There’s plenty that’s unsettling going on. One particular phenomenon that clutches and tears at my heart is the pervasiveness of people of all ages who seem to be adrift, floundering, lost. Children in kindergarten and in the primary grades already are showing deeply concerning signs of anxiety and depression. Middle-aged men, afraid of having no meaningful place in the world that is evolving, are committing suicide at a rate not seen, perhaps, since the Great Depression. People are breathing in, and succumbing to, an atmosphere of despair.

Masses of young people today behave as if they are “possessed.” They have been taken hold of by a soul-withering sense that they have no worth and no sustainable future. “What difference does it make?” and “Who cares?” can be indicators of something insidious – a complete lack of self-valuing. With this attitude, a person might slide into all kinds of self-destructive modalities. “It doesn’t matter,” becomes a cover for “I don’t matter.” “What difference does it make?” can easily develop into “What difference do I make?” “Who cares?” comes out as a cry, “Who, out there, really cares about me, if I live or die?”
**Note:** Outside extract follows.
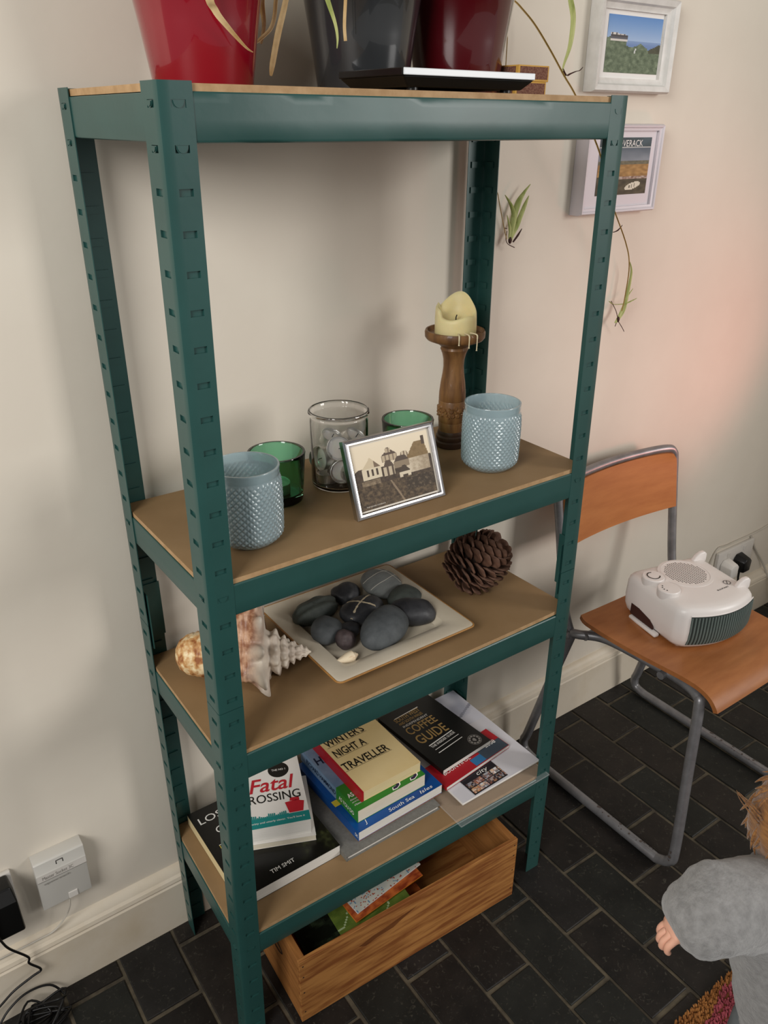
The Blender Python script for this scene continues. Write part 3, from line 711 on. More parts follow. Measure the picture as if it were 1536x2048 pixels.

Between continuous world-wide war and the present peril of climate degradation there is basis for anxiety and fear. We can legitimately wonder, who is willing to stop the mutually-assured destruction (M.A.D.); who has the will to make the sacrifices necessary to choose a future for all creatures. Re-asserting a future will require rigorous discipline from a great number of people – putting aside one’s illusions of safety and false sense of comfort. In a crisis, no-one “has it made.” We are all interconnected, and as long as anyone of us is struggling, we all are. We need one another to work for something much better, – a world where everyone has a place; everyone makes a difference.

This kind of transformation demands more than saying the right words. We need to “walk the walk,” not just parrot the right things. It doesn’t help to repeat phrases like: “I care;” “You matter;” “You are wonderful,” etc. if our actions don’t consistently match the words. It’s not about trying to be perfect; we can’t and we aren’t. It’s about following through, apologizing when we fall short, redoubling our efforts to show our love. Then the response to the question,”Who cares?” can be, “I care.” “You are precious, and I’m willing to do whatever it takes to build a beautiful future for you, and with you.” This is what “I love you” means today.